Baseball’s goodwill ambassador in 1945.

After World War II, O’Doul renewed his efforts to improve Japanese-American relations through baseball. In 1949, he brought his San Francisco Seals for a series of exhibition games against American service teams and Japanese clubs. None other than General Douglas MacArthur praised O’Doul for helping to lift the morale of the war-ravaged nation. “All the diplomats together would not have been able to do that,” he said. “This is the greatest piece of diplomacy ever.”

In 1958, O’Doul branched out into the restaurant business, opening Lefty O’Doul’s Restaurant and Cocktail Lounge on Geary Street in San Francisco. To this day, the joint is a landmark watering hole among both tourists and locals.

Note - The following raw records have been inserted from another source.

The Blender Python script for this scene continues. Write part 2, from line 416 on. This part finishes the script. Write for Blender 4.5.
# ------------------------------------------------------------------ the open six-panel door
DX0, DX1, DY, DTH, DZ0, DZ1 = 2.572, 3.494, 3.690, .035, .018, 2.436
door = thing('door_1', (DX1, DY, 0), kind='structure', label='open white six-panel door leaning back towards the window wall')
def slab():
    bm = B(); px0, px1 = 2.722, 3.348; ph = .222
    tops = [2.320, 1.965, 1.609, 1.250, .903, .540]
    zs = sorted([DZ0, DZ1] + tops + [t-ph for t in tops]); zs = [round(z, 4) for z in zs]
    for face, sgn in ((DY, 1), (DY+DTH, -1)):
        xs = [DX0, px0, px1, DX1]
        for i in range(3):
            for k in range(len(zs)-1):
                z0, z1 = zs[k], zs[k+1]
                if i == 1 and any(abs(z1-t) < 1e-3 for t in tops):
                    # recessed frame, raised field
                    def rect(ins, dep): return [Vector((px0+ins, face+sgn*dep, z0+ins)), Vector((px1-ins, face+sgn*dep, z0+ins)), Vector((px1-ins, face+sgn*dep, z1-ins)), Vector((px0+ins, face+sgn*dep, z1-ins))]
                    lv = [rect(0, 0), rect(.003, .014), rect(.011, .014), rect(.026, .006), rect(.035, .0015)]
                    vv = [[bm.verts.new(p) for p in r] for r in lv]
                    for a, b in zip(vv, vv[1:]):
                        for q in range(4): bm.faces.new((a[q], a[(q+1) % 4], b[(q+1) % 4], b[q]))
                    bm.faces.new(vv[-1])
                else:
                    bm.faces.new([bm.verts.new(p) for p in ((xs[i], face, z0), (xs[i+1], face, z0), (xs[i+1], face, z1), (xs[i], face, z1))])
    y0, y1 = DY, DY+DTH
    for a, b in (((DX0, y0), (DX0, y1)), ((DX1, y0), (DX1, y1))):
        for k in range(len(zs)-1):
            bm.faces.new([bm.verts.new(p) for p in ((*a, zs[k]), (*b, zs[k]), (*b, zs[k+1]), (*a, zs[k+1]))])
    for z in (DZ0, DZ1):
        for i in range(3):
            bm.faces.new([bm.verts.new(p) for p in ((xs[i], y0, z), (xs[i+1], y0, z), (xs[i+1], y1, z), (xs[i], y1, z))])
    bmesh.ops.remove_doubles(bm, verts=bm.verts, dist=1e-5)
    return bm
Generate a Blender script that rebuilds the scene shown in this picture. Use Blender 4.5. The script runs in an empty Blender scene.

O’Doul died in 1969. Part of the inscription on his tombstone reads: “He was here at a good time and had a good time while he was here.”

He was elected to the Bay Area Sports Hall of Fame in 1981 and the Japanese Baseball Hall of Fame in 2002. And Cooperstown? O’Doul’s chances for induction are slim to nonexistent. For the record, he has the highest career batting average of any player not in the Hall. While he may not have a bronze plaque in upstate New York, O’Doul does have something equally enduring: The Lefty O’Doul Bridge, adjacent to the San Francisco Giants’ beautiful waterfront park, was named in honor of San Francisco’s favorite son of the diamond.

Featured in Lawrence Ritter’s classic The Glory of Their Times, O’Doul made it clear that his favorite aspect of the game was socking that old pill: “When I was playing ball in the Big Leagues my bats would be jumping up and down in the trunk. Couldn’t wait to get to the ball park and grab that bat. Big crowd, sock a triple, nothing like it! Maybe I was a ham. What’s the use of doing something when nobody’s looking? But a packed ball park, crowd roaring, the guy throws a great breaking ball, you hit it on the nose and drive it over the outfielder’s head. What a thrill!”

Home-town heroes Joe Cronin and Lefty O’Doul are surrounded by admirers upon their arrival in San Francisco following the 1933 World Series.